Le second volet s’ouvre sur l’un des récits d’À Vau l’eau, en voix off et arabe surtitré : l’histoire cauchemardesque d’un naufrage rapporté par un homme qui en a réchappé avec sa femme et son fils, il ne sait comment… Suivra une série de questions posées par les trois comédiens. Quel asile et quel secours, ceux qui ont tout quitté, fuyant guerre et misère, trouvent-ils dans nos riches contrées ? Comment sont-ils accueillis en Europe ? Que peut faire le simple citoyen ? Pourquoi criminaliser ceux qui portent secours aux migrants ? Que ferions-nous à la place de ces fugitifs ? Le monde est-il en train de tomber en ruine ?

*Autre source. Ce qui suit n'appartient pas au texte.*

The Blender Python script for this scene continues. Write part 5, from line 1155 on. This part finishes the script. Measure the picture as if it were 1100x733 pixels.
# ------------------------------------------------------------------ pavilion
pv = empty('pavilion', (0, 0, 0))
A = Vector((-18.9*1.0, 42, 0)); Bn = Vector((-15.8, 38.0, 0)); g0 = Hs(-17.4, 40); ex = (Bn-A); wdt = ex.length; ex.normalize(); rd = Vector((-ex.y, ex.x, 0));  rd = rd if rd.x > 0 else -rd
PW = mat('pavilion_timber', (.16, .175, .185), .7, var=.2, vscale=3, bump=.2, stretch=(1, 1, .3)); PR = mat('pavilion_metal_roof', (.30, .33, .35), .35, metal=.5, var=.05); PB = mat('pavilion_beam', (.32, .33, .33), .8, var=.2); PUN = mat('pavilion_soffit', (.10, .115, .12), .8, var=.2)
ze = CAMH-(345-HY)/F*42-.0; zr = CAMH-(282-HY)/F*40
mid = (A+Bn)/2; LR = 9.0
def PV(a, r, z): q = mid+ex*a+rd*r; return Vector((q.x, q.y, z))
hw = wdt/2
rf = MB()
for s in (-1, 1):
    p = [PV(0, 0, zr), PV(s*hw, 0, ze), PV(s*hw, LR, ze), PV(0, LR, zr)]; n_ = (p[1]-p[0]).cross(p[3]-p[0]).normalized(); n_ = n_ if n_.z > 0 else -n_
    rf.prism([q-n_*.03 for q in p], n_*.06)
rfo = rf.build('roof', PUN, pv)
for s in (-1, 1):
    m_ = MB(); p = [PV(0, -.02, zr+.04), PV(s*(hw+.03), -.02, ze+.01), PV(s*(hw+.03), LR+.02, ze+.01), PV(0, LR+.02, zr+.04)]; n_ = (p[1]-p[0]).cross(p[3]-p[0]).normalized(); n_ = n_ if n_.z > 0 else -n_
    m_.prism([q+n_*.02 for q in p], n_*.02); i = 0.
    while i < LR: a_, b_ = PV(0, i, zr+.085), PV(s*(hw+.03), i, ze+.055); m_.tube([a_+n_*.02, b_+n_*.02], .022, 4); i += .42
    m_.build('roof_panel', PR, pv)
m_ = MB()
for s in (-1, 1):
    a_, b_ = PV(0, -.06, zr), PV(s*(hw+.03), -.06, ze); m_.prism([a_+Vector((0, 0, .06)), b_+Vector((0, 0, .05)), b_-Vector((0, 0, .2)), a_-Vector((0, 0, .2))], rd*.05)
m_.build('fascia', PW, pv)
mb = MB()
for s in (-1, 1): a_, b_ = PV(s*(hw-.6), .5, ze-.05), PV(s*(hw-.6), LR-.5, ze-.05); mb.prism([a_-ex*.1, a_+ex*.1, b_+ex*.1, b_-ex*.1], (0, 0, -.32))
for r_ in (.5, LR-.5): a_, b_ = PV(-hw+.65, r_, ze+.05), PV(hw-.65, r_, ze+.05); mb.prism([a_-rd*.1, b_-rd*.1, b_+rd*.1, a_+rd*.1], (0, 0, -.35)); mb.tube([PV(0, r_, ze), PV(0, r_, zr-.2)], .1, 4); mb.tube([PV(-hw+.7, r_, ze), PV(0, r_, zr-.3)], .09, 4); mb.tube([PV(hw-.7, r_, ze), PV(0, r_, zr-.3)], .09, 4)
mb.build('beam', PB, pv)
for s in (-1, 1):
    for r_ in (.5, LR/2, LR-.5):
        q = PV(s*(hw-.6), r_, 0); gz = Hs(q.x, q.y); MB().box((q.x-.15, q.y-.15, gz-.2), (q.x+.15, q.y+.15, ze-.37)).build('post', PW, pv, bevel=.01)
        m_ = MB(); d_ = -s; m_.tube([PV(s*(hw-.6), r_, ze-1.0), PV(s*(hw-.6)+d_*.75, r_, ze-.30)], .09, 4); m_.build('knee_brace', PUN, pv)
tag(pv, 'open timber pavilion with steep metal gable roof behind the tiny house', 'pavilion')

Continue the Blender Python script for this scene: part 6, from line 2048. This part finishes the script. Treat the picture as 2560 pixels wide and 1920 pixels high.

Et comment en parler au théâtre ? : « Les témoignages affluent, abondent, se ressemblent … nous savons, dit Bertrand Sinapi. Nous les avons déjà entendus, ou nous choisissons de les ignorer et poursuivre nos vies. Depuis nos territoires, comme au fond de la caverne de Platon, nous apercevons les ombres du monde. »

© Guillaume Lenel

© Guillaume Lenel

Dans cette caverne : une boîte aux parois immaculées, les ombres des acteurs se projettent, s’allongent ou disparaissent grâce un savant jeu de lumières créé par Clément Bonnin.  Amandine Truffy, la narratrice, nous adresse des salves de questions, en marge des errances d’un réfugié (Bryan Polach) aux prises avec les absurdités administratives d’un pays dont il ne comprend pas la langue et ne connait pas la culture. L’employée qui le reçoit (interprétée en allemand par Katharina Bihler) ne peut pas faire grand chose pour l’aider. La comédienne venue d’outre-Rhin nous rappelle par ailleurs que le traitement de l’immigration dans son pays n’est pas le même qu’en France. Une bonne leçon pour nos édiles !

Le metteur en scène a apporté un grand soin à la scénographie et aux éclairages. Dans un espace épuré où les ombres jouent à cache-cache avec la lumière, un décor miniature se construit au fil de la pièce : assemblage de cubes, grilles, maquettes d’immeubles et d’arbres au ras du sol… Le contrebassiste allemand Stefan Schreib, accompagne les comédiens avec une grande sensibilité et à ses notes, se mêlent les compositions du Luxembourgeois André Mergenthaler enregistrées au violoncelle, et les paroles d’exil égrenées, en voix off, tout au long du spectacle.

 Mais dans cet environnement sonore et esthétique cohérent, la trame dramatique reste peu lisible et les éléments assemblés au plateau à partir d’improvisations, sont comme posés en vrac. Malgré ses imperfections, ce spectacle transnational (France, Allemagne, Luxembourg) reflète la volonté d’artistes européens d’aller sur le terrain pour faire du théâtre autrement… De croiser leurs regards et amener le public à se questionner avec eux : « Après les ruines interroge notre capacité à nous projeter, ou non, dans l’altérité. Quelles seraient nos réactions face à la brutalité de l’arrachement, aux procédures administratives complexes? »

À la veille des élections européennes, il y a urgence et merci à eux de lancer l’alerte. « C’est parce que nous ne l’affrontons pas, que l’Histoire ne change pas » disait déjà James Baldwin dans  Je ne suis pas votre nègre , un  documentaire du réalisateur haïtien Raoul Peck ( 2016) 

 Mireille Davidovici

 Spectacle vu le 18 avril à La Comète-Scène Nationale, 5 rue de Fripiers, Châlons-en-Champagne (Marne). T. :03 26 69 50 99.

Les 5 et 6 juin, L’Agora de Metz (Moselle).

Du 2 au 21 juillet à 13 h 55, au Onze, festival off d’Avignon (Vaucluse).

 À Vau l’eau est publié aux éditions Ile et Lettres de Syrie, de la même autrice mais sous le pseudonyme de Joumana Maarouf, chez Buchet-Chastel (2014).